The request >> Extract everything from the first line through the line with "m.node_tree.links, m.node_tree.nodes['Principled BSDF']", both ends included, except for any pictures.
++++ Records to use ++++
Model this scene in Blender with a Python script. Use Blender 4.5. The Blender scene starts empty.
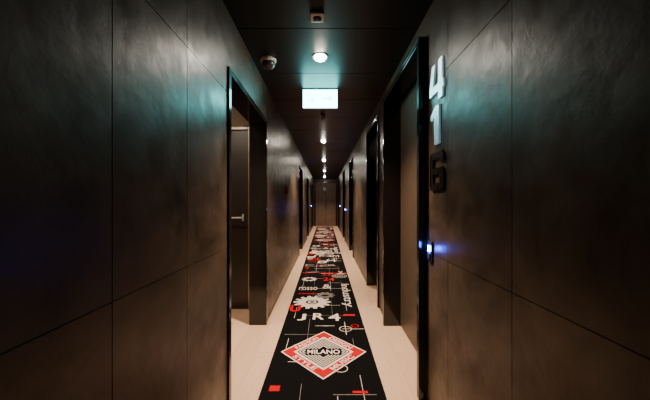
import bpy, bmesh, math, random
from mathutils import Vector, Matrix
random.seed(416)
D = bpy.data
scene = bpy.context.scene
H = 1.25; CEIL = 2.44; XL = -0.604; XR = 0.64; YB = -2.5; YE = 15.0

# ---------------------------------------------------------------- materials
def new_mat(name):
    m = D.materials.new(name); m.use_nodes = True
    return m, m.node_tree.nodes, m.node_tree.links, m.node_tree.nodes['Principled BSDF']

def simple(name, col, rough=0.5, metal=0.0, emis=None, es=0.0, spec=None, var=0.15, scale=20, bump=0.0):
    m, n, l, b = new_mat(name)
    tc = n.new('ShaderNodeTexCoord'); no = n.new('ShaderNodeTexNoise')
    no.inputs['Scale'].default_value = scale; no.inputs['Detail'].default_value = 5
    l.new(tc.outputs['Object'], no.inputs['Vector'])
    cr = n.new('ShaderNodeValToRGB')
    cr.color_ramp.elements[0].position = .3; cr.color_ramp.elements[1].position = .7
    cr.color_ramp.elements[0].color = tuple(c*(1-var) for c in col)+(1,)
    cr.color_ramp.elements[1].color = tuple(min(1, c*(1+var)) for c in col)+(1,)
    l.new(no.outputs['Fac'], cr.inputs['Fac']); l.new(cr.outputs['Color'], b.inputs['Base Color'])
    b.inputs['Roughness'].default_value = rough; b.inputs['Metallic'].default_value = metal
    if spec is not None: b.inputs['Specular IOR Level'].default_value = spec
    if emis:
        b.inputs['Emission Color'].default_value = emis+(1,); b.inputs['Emission Strength'].default_value = es
    if bump:
        bp = n.new('ShaderNodeBump'); bp.inputs['Strength'].default_value = bump; bp.inputs['Distance'].default_value = .01
        l.new(no.outputs['Fac'], bp.inputs['Height']); l.new(bp.outputs['Normal'], b.inputs['Normal'])
    return m

def wall_mat():
    m, n, l, b = new_mat('slate_panel')
    tc = n.new('ShaderNodeTexCoord')
    n1 = n.new('ShaderNodeTexNoise'); n1.inputs['Scale'].default_value = 3.0; n1.inputs['Detail'].default_value = 10; n1.inputs['Roughness'].default_value = .64; n1.inputs['Distortion'].default_value = .6
    l.new(tc.outputs['Object'], n1.inputs['Vector'])
    cr = n.new('ShaderNodeValToRGB')
    e = cr.color_ramp.elements
    e[0].position = .32; e[0].color = (.018, .012, .008, 1)
    e[1].position = .70; e[1].color = (.082, .056, .037, 1)
    l.new(n1.outputs['Fac'], cr.inputs['Fac']); l.new(cr.outputs['Color'], b.inputs['Base Color'])
    n2 = n.new('ShaderNodeTexNoise'); n2.inputs['Scale'].default_value = 11; n2.inputs['Detail'].default_value = 9
    l.new(tc.outputs['Object'], n2.inputs['Vector'])
    mr = n.new('ShaderNodeMapRange'); mr.inputs['From Min'].default_value = .3; mr.inputs['From Max'].default_value = .7
    mr.inputs['To Min'].default_value = .30; mr.inputs['To Max'].default_value = .46
    l.new(n2.outputs['Fac'], mr.inputs['Value']); l.new(mr.outputs['Result'], b.inputs['Roughness'])
    ad = n.new('ShaderNodeMath'); ad.operation = 'ADD'
    l.new(n1.outputs['Fac'], ad.inputs[0]); l.new(n2.outputs['Fac'], ad.inputs[1])
    bp = n.new('ShaderNodeBump'); bp.inputs['Strength'].default_value = .2; bp.inputs['Distance'].default_value = .012
    l.new(ad.outputs[0], bp.inputs['Height']); l.new(bp.outputs['Normal'], b.inputs['Normal'])
    b.inputs['Specular IOR Level'].default_value = .38
    return m

def floor_mat():
    m, n, l, b = new_mat('pale_oak_planks')
    tc = n.new('ShaderNodeTexCoord')
    mp = n.new('ShaderNodeMapping'); mp.inputs['Rotation'].default_value = (0, 0, math.radians(90))
    l.new(tc.outputs['Object'], mp.inputs['Vector'])
    br = n.new('ShaderNodeTexBrick')
    br.inputs['Scale'].default_value = 1; br.inputs['Brick Width'].default_value = 1.2; br.inputs['Row Height'].default_value = .19
    br.inputs['Mortar Size'].default_value = .0012; br.inputs['Color1'].default_value = (.54, .375, .26, 1)
    br.inputs['Color2'].default_value = (.62, .44, .31, 1); br.inputs['Mortar'].default_value = (.33, .22, .15, 1)
    l.new(mp.outputs['Vector'], br.inputs['Vector'])
    mp2 = n.new('ShaderNodeMapping'); mp2.inputs['Scale'].default_value = (60, 3, 1)
    l.new(tc.outputs['Object'], mp2.inputs['Vector'])
    no = n.new('ShaderNodeTexNoise'); no.inputs['Scale'].default_value = 1; no.inputs['Detail'].default_value = 6
    l.new(mp2.outputs['Vector'], no.inputs['Vector'])
    mx = n.new('ShaderNodeMix'); mx.data_type = 'RGBA'; mx.blend_type = 'MULTIPLY'; mx.inputs['Factor'].default_value = .5
    l.new(br.outputs['Color'], mx.inputs['A'])
    cr = n.new('ShaderNodeValToRGB'); cr.color_ramp.elements[0].color = (.5, .48, .46, 1)
    l.new(no.outputs['Fac'], cr.inputs['Fac']); l.new(cr.outputs['Color'], mx.inputs['B'])
    l.new(mx.outputs['Result'], b.inputs['Base Color'])
    b.inputs['Roughness'].default_value = .36
    return m

M_wall = wall_mat()
M_floor = floor_mat()
M_back = simple('grout_black', (.004, .0035, .003), .9)
M_gloss = simple('gloss_black_lacquer', (.003, .003, .003), .13)
M_leaf = simple('dark_wenge_leaf', (.05, .034, .023), .45, scale=8, bump=.1)
M_leafblk = simple('black_door_leaf', (.008, .007, .006), .35)
M_enddoor = simple('brown_end_door', (.16, .10, .07), .5, scale=5)
M_ceil = simple('ceiling_black_panel', (.003, .0045, .005), .38, scale=3, spec=.22)
M_carpet = simple('carpet_black', (.003, .003, .0035), .95, scale=400, var=.5, bump=.4, spec=.05)
M_cwhite = simple('carpet_white', (.54, .49, .45), .95, scale=300, var=.12, spec=.1)
M_cgrey = simple('carpet_grey', (.14, .13, .12), .95, scale=300, var=.15, spec=.1)
M_cred = simple('carpet_red', (.34, .002, .006), .95, scale=300, var=.15, spec=.02)
M_chrome = simple('polished_metal', (.88, .95, 1.0), .38, 1.0, var=.03)
M_digit = simple('metal_digit_painted_gleam', (.88, .95, 1.0), .38, 1.0, emis=(.45, .82, 1), es=.22, var=.03)  # low emission paints in the bright reflected gleam on the metal digits
M_white = simple('white_plastic', (.5, .5, .48), .4, var=.03)
M_dark = simple('dark_plastic', (.03, .03, .03), .3)
M_lens = simple('lamp_lens', (1, .9, .8), .3, emis=(1, .9, .75), es=330)
M_exit = simple('exit_diffuser', (.7, .9, .9), .3, emis=(.26, 1, 1), es=19, var=.02)
M_exitpic = simple('exit_pictogram', (.1, .5, .45), .3, emis=(.08, .7, .75), es=13, var=.02)
M_blue = simple('blue_led', (.05, .1, 1), .3, emis=(.05, .14, 1), es=90, var=.02)
M_plaster = simple('vestibule_plaster', (.20, .14, .09), .8, scale=6)
M_redplast = simple('red_callpoint', (.16, .012, .02), .4)
M_trim = simple('brushed_trim', (.25, .2, .16), .35, .8)

# ---------------------------------------------------------------- mesh helpers
def add_box(bm, x0, x1, y0, y1, z0, z1, mi=0):
    vs = [bm.verts.new((x, y, z)) for x in (x0, x1) for y in (y0, y1) for z in (z0, z1)]
    for f in ((0, 1, 3, 2), (4, 6, 7, 5), (0, 4, 5, 1), (2, 3, 7, 6), (0, 2, 6, 4), (1, 5, 7, 3)):
        fc = bm.faces.new([vs[i] for i in f]); fc.material_index = mi

def finish(bm, name, mats, parent=None, bevel=0, smooth=False, loc=None):
    bmesh.ops.recalc_face_normals(bm, faces=bm.faces)
    me = D.meshes.new(name); bm.to_mesh(me); bm.free()
    for m in (mats if isinstance(mats, (list, tuple)) else [mats]): me.materials.append(m)
    o = D.objects.new(name, me); scene.collection.objects.link(o)
    if loc: o.location = loc
    if parent: o.parent = parent
    if smooth:
        for p in me.polygons: p.use_smooth = True
    if bevel:
        b = o.modifiers.new('bevel', 'BEVEL'); b.width = bevel; b.segments = 2; b.limit_method = 'ANGLE'
    return o

def boxes(name, lst, mats, parent=None, bevel=0):
    bm = bmesh.new()
    for b in lst: add_box(bm, *b)
    return finish(bm, name, mats, parent, bevel)

def empty(name, loc=(0, 0, 0)):
    e = D.objects.new(name, None); scene.collection.objects.link(e); e.location = loc; e.empty_display_size = .1
    return e

def lathe(bm, prof, cx, cy, cz, seg=32, mi=0):
    rings = []
    for r, z in prof:
        rings.append([bm.verts.new((cx+r*math.cos(2*math.pi*i/seg), cy+r*math.sin(2*math.pi*i/seg), cz+z)) for i in range(seg)])
    for a, b in zip(rings, rings[1:]):
        for i in range(seg):
            f = bm.faces.new((a[i], a[(i+1) % seg], b[(i+1) % seg], b[i])); f.material_index = mi
    for r in (rings[0], rings[-1]):
        f = bm.faces.new(r); f.material_index = mi

# ---------------------------------------------------------------- shell
LEFT = [(1.80, 2.96, 2.08), (6.7, 7.7, 2.08), (9.6, 10.6, 2.08), (12.9, 13.9, 2.08)]
RIGHT = [(1.83, 2.94, 2.28), (3.42, 4.35, 2.28), (6.5, 7.5, 2.28), (9.2, 10.2, 2.28), (12.7, 13.7, 2.28)]
TH = .166

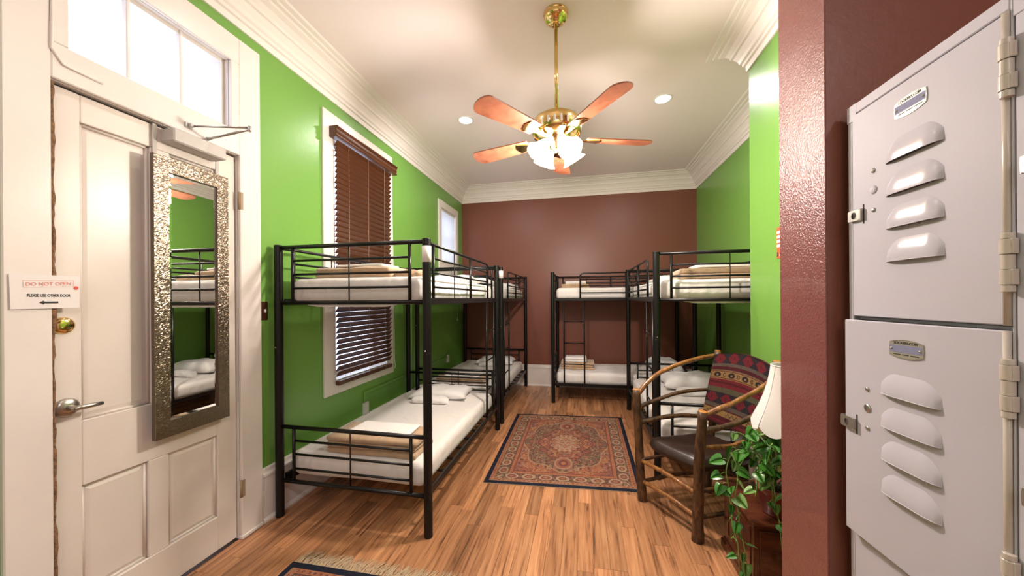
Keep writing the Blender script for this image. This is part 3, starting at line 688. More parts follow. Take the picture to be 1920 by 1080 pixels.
B1, T1 = bunk('black metal bunk bed nearest the camera on the left, in front of the brown blind', (-1.965, 1.935), (1, 0), (0, 1), 1.05, 1.73, False)
B2, T2 = bunk('black metal bunk bed in the far left corner beside the small white window', (-1.955, 3.865), (1, 0), (0, 1), 1.04, 1.735, True)
B3, T3 = bunk('black metal bunk bed on the right behind the log armchair', (1.62, 2.90), (-1, 0), (0, 1), 1.05, 1.73, True)
B4, T4 = bunk('black metal bunk bed standing sideways against the maroon back wall, ladder at left', (-0.40, 5.61), (0, -1), (1, 0), 0.85, 1.79, True)
def sticker(T, x, y, z0, z1, par):
    c = T((x, y, 0)); MB().lathe((c.x, c.y, 0), [(0.0272, z0), (0.0276, z0), (0.0276, z1), (0.0272, z1)], 20).build('label_sticker', M['paper'], par, label='cream paper sticker wrapped round the post')
sticker(T1, 1.05, 0, 1.645, 1.742, B1); sticker(T2, 1.04, 0, 1.66, 1.745, B2)

# ------------------------------------------------------------------ bedding
def soft_box(mb, c, size, r, n=(12, 16, 4), amp=0.0, fs=3.0, seed=0.0, rotz=0.0, T=None, sag=0.0, wr=0.0):
    h = [s_ / 2 for s_ in size]; r = min(r, min(h) * 0.98); nx, ny, nz_ = n; idx = {}; V = []; F = []
    # denser points near the edges
    def g(i, k): t = i / k * 2 - 1; return math.copysign(abs(t) ** 0.72, t)
    def vid(i, j, k):
        if (i, j, k) in idx: return idx[(i, j, k)]
        p = Vector((g(i, nx) * h[0], g(j, ny) * h[1], (k / nz_ * 2 - 1) * h[2]))
        q = Vector([max(-(h[a] - r), min(h[a] - r, p[a])) for a in range(3)]); d = p - q
        if d.length > 1e-9: p = q + d.normalized() * r
        if amp or wr:
            nn = noise.noise(p * fs + Vector((seed, seed * 2, 0))) * amp
            if wr:
                s2 = abs(p.z) < h[2] * 0.7
                nn += (wr * noise.noise(Vector((p.x * 38, p.y * 38, p.z * 6 + seed))) if s2 else wr * 0.35 * noise.noise(Vector((p.x * 7 + p.y * 11, p.y * 5, seed))))
            dd = d.normalized() if d.length > 1e-9 else Vector((0, 0, 1)); p = p + dd * nn
        if sag: p.z -= sag * (1 - (p.x / h[0]) ** 2) * (1 - (p.y / h[1]) ** 2)
        cc, ss = math.cos(rotz), math.sin(rotz); p = Vector((p.x * cc - p.y * ss, p.x * ss + p.y * cc, p.z)) + Vector(c)
        idx[(i, j, k)] = len(V); V.append(T(p) if T else p); return idx[(i, j, k)]
    for i in range(nx):
        for j in range(ny):
            F.append((vid(i, j, nz_), vid(i+1, j, nz_), vid(i+1, j+1, nz_), vid(i, j+1, nz_))); F.append((vid(i, j, 0), vid(i, j+1, 0), vid(i+1, j+1, 0), vid(i+1, j, 0)))
    for i in range(nx):
        for k in range(nz_):
            F.append((vid(i, 0, k), vid(i+1, 0, k), vid(i+1, 0, k+1), vid(i, 0, k+1))); F.append((vid(i, ny, k), vid(i, ny, k+1), vid(i+1, ny, k+1), vid(i+1, ny, k)))
    for j in range(ny):
        for k in range(nz_):
            F.append((vid(0, j, k), vid(0, j, k+1), vid(0, j+1, k+1), vid(0, j+1, k))); F.append((vid(nx, j, k), vid(nx, j+1, k), vid(nx, j+1, k+1), vid(nx, j, k+1)))
    mb.add(V, F, True); return mb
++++
Complete response >>
Model this scene in Blender with a Python script. Use Blender 4.5. The Blender scene starts empty.
import bpy, bmesh, math, random
from mathutils import Vector, Matrix
random.seed(416)
D = bpy.data
scene = bpy.context.scene
H = 1.25; CEIL = 2.44; XL = -0.604; XR = 0.64; YB = -2.5; YE = 15.0

# ---------------------------------------------------------------- materials
def new_mat(name):
    m = D.materials.new(name); m.use_nodes = True
    return m, m.node_tree.nodes, m.node_tree.links, m.node_tree.nodes['Principled BSDF']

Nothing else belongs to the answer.